_WHAT THE TASK REQUIRES_
Give back all the data exactly, line by line.

_DATA LINES_
[Start]

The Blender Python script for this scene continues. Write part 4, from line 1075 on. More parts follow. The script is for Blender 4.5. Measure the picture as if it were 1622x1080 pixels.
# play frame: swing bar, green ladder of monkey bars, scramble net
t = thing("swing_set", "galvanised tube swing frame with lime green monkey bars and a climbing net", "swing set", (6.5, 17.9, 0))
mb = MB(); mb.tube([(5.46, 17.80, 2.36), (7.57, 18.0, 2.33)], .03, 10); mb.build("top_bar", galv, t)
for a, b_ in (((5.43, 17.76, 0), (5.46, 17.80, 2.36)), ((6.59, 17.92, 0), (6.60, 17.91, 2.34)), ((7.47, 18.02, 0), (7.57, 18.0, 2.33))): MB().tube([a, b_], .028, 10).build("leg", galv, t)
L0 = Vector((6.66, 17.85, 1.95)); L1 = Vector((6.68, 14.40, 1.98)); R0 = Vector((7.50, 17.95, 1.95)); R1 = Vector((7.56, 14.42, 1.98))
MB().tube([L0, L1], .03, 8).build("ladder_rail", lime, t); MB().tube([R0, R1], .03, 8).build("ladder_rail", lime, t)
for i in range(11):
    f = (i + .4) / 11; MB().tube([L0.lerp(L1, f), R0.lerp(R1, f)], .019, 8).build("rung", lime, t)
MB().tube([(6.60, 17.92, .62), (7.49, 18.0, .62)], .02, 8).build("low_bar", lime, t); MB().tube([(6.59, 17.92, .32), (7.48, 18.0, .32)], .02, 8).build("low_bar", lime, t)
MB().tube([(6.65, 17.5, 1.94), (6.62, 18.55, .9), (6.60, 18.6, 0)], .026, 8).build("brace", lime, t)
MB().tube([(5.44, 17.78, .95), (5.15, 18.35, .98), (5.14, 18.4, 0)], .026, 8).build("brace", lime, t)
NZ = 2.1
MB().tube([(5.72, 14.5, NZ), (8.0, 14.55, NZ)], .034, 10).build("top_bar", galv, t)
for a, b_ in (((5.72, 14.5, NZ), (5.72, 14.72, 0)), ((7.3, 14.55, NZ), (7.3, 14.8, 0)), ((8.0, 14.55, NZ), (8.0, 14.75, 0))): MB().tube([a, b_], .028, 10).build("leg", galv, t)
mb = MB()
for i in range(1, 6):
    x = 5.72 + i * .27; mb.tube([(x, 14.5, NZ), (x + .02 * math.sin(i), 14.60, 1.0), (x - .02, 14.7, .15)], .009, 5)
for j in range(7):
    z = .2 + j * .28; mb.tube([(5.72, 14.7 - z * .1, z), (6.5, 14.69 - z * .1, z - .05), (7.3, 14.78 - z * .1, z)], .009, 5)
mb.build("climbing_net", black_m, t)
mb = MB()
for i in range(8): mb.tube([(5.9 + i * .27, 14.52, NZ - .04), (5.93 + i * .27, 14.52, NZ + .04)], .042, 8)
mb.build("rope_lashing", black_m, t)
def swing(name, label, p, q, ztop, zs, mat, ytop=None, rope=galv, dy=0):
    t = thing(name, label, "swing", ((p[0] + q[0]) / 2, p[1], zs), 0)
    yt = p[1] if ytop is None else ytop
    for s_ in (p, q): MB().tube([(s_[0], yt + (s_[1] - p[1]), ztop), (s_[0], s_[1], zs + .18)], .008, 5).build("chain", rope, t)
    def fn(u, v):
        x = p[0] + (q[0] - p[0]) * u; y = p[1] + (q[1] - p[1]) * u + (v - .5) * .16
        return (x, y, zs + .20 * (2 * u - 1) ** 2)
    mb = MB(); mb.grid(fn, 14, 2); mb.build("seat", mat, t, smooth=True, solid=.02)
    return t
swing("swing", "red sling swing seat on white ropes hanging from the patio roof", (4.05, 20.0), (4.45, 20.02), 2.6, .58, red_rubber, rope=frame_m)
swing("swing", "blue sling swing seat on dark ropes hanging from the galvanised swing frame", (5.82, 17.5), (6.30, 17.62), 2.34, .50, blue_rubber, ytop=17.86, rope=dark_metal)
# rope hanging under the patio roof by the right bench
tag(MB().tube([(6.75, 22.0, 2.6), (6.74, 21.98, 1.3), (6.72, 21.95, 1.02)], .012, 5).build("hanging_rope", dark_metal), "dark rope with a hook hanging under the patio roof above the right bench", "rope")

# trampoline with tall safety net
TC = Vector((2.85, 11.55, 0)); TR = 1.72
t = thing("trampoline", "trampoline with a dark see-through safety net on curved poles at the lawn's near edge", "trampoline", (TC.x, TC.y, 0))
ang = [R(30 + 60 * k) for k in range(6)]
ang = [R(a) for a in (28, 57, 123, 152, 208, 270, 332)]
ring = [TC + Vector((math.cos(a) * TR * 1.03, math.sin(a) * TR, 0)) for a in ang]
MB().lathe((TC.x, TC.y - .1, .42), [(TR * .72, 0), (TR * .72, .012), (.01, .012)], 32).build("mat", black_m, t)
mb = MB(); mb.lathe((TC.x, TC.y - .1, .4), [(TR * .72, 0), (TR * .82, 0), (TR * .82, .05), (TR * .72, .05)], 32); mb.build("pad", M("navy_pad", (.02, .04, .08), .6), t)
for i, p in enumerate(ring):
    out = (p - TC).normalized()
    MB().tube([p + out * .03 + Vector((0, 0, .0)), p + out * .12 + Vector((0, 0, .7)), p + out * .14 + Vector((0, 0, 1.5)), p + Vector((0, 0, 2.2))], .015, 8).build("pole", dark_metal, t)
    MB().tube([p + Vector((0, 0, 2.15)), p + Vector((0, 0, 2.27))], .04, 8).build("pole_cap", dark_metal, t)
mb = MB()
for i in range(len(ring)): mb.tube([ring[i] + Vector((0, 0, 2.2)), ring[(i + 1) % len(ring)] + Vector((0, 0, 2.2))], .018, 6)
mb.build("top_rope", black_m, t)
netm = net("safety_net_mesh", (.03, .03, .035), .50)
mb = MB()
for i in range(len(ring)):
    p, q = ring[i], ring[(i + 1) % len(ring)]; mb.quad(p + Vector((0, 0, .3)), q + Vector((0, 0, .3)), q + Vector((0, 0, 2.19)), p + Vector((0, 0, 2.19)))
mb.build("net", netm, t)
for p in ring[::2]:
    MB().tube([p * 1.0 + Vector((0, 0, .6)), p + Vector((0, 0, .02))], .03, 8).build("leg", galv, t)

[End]

_RESPONSE FOR THIS EXERCISE_
The Blender Python script for this scene continues. Write part 4, from line 1075 on. More parts follow. The script is for Blender 4.5. Measure the picture as if it were 1622x1080 pixels.
# play frame: swing bar, green ladder of monkey bars, scramble net
t = thing("swing_set", "galvanised tube swing frame with lime green monkey bars and a climbing net", "swing set", (6.5, 17.9, 0))
mb = MB(); mb.tube([(5.46, 17.80, 2.36), (7.57, 18.0, 2.33)], .03, 10); mb.build("top_bar", galv, t)
for a, b_ in (((5.43, 17.76, 0), (5.46, 17.80, 2.36)), ((6.59, 17.92, 0), (6.60, 17.91, 2.34)), ((7.47, 18.02, 0), (7.57, 18.0, 2.33))): MB().tube([a, b_], .028, 10).build("leg", galv, t)
L0 = Vector((6.66, 17.85, 1.95)); L1 = Vector((6.68, 14.40, 1.98)); R0 = Vector((7.50, 17.95, 1.95)); R1 = Vector((7.56, 14.42, 1.98))
MB().tube([L0, L1], .03, 8).build("ladder_rail", lime, t); MB().tube([R0, R1], .03, 8).build("ladder_rail", lime, t)
for i in range(11):
    f = (i + .4) / 11; MB().tube([L0.lerp(L1, f), R0.lerp(R1, f)], .019, 8).build("rung", lime, t)
MB().tube([(6.60, 17.92, .62), (7.49, 18.0, .62)], .02, 8).build("low_bar", lime, t); MB().tube([(6.59, 17.92, .32), (7.48, 18.0, .32)], .02, 8).build("low_bar", lime, t)
MB().tube([(6.65, 17.5, 1.94), (6.62, 18.55, .9), (6.60, 18.6, 0)], .026, 8).build("brace", lime, t)
MB().tube([(5.44, 17.78, .95), (5.15, 18.35, .98), (5.14, 18.4, 0)], .026, 8).build("brace", lime, t)
NZ = 2.1
MB().tube([(5.72, 14.5, NZ), (8.0, 14.55, NZ)], .034, 10).build("top_bar", galv, t)
for a, b_ in (((5.72, 14.5, NZ), (5.72, 14.72, 0)), ((7.3, 14.55, NZ), (7.3, 14.8, 0)), ((8.0, 14.55, NZ), (8.0, 14.75, 0))): MB().tube([a, b_], .028, 10).build("leg", galv, t)
mb = MB()
for i in range(1, 6):
    x = 5.72 + i * .27; mb.tube([(x, 14.5, NZ), (x + .02 * math.sin(i), 14.60, 1.0), (x - .02, 14.7, .15)], .009, 5)
for j in range(7):
    z = .2 + j * .28; mb.tube([(5.72, 14.7 - z * .1, z), (6.5, 14.69 - z * .1, z - .05), (7.3, 14.78 - z * .1, z)], .009, 5)
mb.build("climbing_net", black_m, t)
mb = MB()
for i in range(8): mb.tube([(5.9 + i * .27, 14.52, NZ - .04), (5.93 + i * .27, 14.52, NZ + .04)], .042, 8)
mb.build("rope_lashing", black_m, t)
def swing(name, label, p, q, ztop, zs, mat, ytop=None, rope=galv, dy=0):
    t = thing(name, label, "swing", ((p[0] + q[0]) / 2, p[1], zs), 0)
    yt = p[1] if ytop is None else ytop
    for s_ in (p, q): MB().tube([(s_[0], yt + (s_[1] - p[1]), ztop), (s_[0], s_[1], zs + .18)], .008, 5).build("chain", rope, t)
    def fn(u, v):
        x = p[0] + (q[0] - p[0]) * u; y = p[1] + (q[1] - p[1]) * u + (v - .5) * .16
        return (x, y, zs + .20 * (2 * u - 1) ** 2)
    mb = MB(); mb.grid(fn, 14, 2); mb.build("seat", mat, t, smooth=True, solid=.02)
    return t
swing("swing", "red sling swing seat on white ropes hanging from the patio roof", (4.05, 20.0), (4.45, 20.02), 2.6, .58, red_rubber, rope=frame_m)
swing("swing", "blue sling swing seat on dark ropes hanging from the galvanised swing frame", (5.82, 17.5), (6.30, 17.62), 2.34, .50, blue_rubber, ytop=17.86, rope=dark_metal)
# rope hanging under the patio roof by the right bench
tag(MB().tube([(6.75, 22.0, 2.6), (6.74, 21.98, 1.3), (6.72, 21.95, 1.02)], .012, 5).build("hanging_rope", dark_metal), "dark rope with a hook hanging under the patio roof above the right bench", "rope")

# trampoline with tall safety net
TC = Vector((2.85, 11.55, 0)); TR = 1.72
t = thing("trampoline", "trampoline with a dark see-through safety net on curved poles at the lawn's near edge", "trampoline", (TC.x, TC.y, 0))
ang = [R(30 + 60 * k) for k in range(6)]
ang = [R(a) for a in (28, 57, 123, 152, 208, 270, 332)]
ring = [TC + Vector((math.cos(a) * TR * 1.03, math.sin(a) * TR, 0)) for a in ang]
MB().lathe((TC.x, TC.y - .1, .42), [(TR * .72, 0), (TR * .72, .012), (.01, .012)], 32).build("mat", black_m, t)
mb = MB(); mb.lathe((TC.x, TC.y - .1, .4), [(TR * .72, 0), (TR * .82, 0), (TR * .82, .05), (TR * .72, .05)], 32); mb.build("pad", M("navy_pad", (.02, .04, .08), .6), t)
for i, p in enumerate(ring):
    out = (p - TC).normalized()
    MB().tube([p + out * .03 + Vector((0, 0, .0)), p + out * .12 + Vector((0, 0, .7)), p + out * .14 + Vector((0, 0, 1.5)), p + Vector((0, 0, 2.2))], .015, 8).build("pole", dark_metal, t)
    MB().tube([p + Vector((0, 0, 2.15)), p + Vector((0, 0, 2.27))], .04, 8).build("pole_cap", dark_metal, t)
mb = MB()
for i in range(len(ring)): mb.tube([ring[i] + Vector((0, 0, 2.2)), ring[(i + 1) % len(ring)] + Vector((0, 0, 2.2))], .018, 6)
mb.build("top_rope", black_m, t)
netm = net("safety_net_mesh", (.03, .03, .035), .50)
mb = MB()
for i in range(len(ring)):
    p, q = ring[i], ring[(i + 1) % len(ring)]; mb.quad(p + Vector((0, 0, .3)), q + Vector((0, 0, .3)), q + Vector((0, 0, 2.19)), p + Vector((0, 0, 2.19)))
mb.build("net", netm, t)
for p in ring[::2]:
    MB().tube([p * 1.0 + Vector((0, 0, .6)), p + Vector((0, 0, .02))], .03, 8).build("leg", galv, t)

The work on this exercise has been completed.